Always resilient, Davis lastly married husband no. 4, Robert Gorham Davis, another communist, whom she met at a workshop for radical writers in 1939.The two resigned from the party on the eve of the Molotov-Ribbentrop pact. They were finished with radical politics, although they retained a deep sensitivity to social injustice. In her memoir, Davis wrote of the fight that “indeed must be renewed and renewed as long as people are ill-fed, ill clothed, ill-housed, and brutally tortured. My shame is in the terms of my joining [the communists]: I forfeited my most essential freedom, to think for myself.”


Robert Gorham Davis went on to become professor of English at Smith and at Columbia, and wrote the popular classroom reader “Ten Modern Masters of the Short Story.” Davis settled into the conventional role of faculty wife, and produced two more (presumably less revolutionary) babies.

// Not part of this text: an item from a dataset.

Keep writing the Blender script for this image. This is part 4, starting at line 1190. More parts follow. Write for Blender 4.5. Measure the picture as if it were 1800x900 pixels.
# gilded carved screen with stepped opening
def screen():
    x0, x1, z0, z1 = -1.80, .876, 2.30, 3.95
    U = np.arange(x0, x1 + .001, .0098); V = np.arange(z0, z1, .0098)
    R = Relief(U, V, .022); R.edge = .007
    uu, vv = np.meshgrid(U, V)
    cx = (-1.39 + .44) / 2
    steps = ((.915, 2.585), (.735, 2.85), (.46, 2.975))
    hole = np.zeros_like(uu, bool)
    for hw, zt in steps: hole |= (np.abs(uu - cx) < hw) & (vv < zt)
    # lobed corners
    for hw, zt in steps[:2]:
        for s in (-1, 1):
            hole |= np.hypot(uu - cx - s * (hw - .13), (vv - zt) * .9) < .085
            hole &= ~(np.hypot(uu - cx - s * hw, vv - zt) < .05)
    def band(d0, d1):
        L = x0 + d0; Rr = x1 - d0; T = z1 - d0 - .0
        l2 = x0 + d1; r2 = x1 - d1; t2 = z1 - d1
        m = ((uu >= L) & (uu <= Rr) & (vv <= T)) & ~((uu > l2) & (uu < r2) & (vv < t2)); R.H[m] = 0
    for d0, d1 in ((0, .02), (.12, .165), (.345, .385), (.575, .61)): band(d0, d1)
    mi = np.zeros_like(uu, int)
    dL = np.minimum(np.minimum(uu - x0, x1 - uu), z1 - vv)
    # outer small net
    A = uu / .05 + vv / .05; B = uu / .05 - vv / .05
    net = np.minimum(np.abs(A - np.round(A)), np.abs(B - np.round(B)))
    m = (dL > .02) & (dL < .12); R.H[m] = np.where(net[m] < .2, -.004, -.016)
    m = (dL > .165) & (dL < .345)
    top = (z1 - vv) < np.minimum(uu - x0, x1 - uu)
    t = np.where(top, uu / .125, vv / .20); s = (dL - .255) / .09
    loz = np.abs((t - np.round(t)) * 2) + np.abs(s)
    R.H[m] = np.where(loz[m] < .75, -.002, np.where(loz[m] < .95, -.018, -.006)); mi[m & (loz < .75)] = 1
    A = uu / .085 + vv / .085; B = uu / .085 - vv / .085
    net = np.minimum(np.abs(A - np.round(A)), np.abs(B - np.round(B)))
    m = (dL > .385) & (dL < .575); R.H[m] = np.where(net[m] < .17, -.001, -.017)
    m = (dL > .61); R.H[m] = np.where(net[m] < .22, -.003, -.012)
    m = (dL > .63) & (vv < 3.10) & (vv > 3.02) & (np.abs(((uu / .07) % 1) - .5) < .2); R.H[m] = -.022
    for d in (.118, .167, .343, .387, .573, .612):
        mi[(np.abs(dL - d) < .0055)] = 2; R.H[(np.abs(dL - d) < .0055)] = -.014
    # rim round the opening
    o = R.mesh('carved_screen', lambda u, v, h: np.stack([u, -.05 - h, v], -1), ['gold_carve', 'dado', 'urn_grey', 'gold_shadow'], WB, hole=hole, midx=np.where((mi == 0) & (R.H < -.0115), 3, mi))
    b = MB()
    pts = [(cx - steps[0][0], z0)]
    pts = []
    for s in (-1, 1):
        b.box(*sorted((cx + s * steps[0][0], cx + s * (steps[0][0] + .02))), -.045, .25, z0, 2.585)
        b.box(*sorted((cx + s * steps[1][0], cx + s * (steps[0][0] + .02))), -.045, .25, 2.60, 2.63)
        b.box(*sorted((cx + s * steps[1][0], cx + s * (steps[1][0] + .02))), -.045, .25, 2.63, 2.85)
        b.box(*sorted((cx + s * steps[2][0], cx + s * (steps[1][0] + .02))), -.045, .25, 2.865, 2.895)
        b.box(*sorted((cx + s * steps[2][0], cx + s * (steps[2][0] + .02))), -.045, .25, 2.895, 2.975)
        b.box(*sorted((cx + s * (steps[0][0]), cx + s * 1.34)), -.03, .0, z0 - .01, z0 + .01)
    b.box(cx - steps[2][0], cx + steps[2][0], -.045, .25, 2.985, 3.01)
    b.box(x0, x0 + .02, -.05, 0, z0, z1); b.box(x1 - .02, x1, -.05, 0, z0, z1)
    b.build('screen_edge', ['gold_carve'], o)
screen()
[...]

Davis continued writing, helping support the family with short stories in Redbook and other publications. Her stories, including three early ones from The New Yorker, were collected in “The Dark Way to the Plaza,” in 1968.


The family lived on the Upper West Side and were friendly with the Bernard Malamuds, the Lionel Trillings, and other luminaries on the Columbia scene.


After retiring to Connecticut in the 1970s, the Davises moved to Boston when Davis received a fellowship from Radcliffe to begin work on her memoir, in 1983. She ended up taking a permanent teaching post. Among her topics was how to keep a journal, something she had done religiously all her life.


Her husband having predeceased her, Davis was in recent years especially gratified with the successes of her granddaughters, one a correspondent for the BBC and the other a broadcaster on Air America, as well as that of her daughters Claudia and Lydia, a writer of short stories.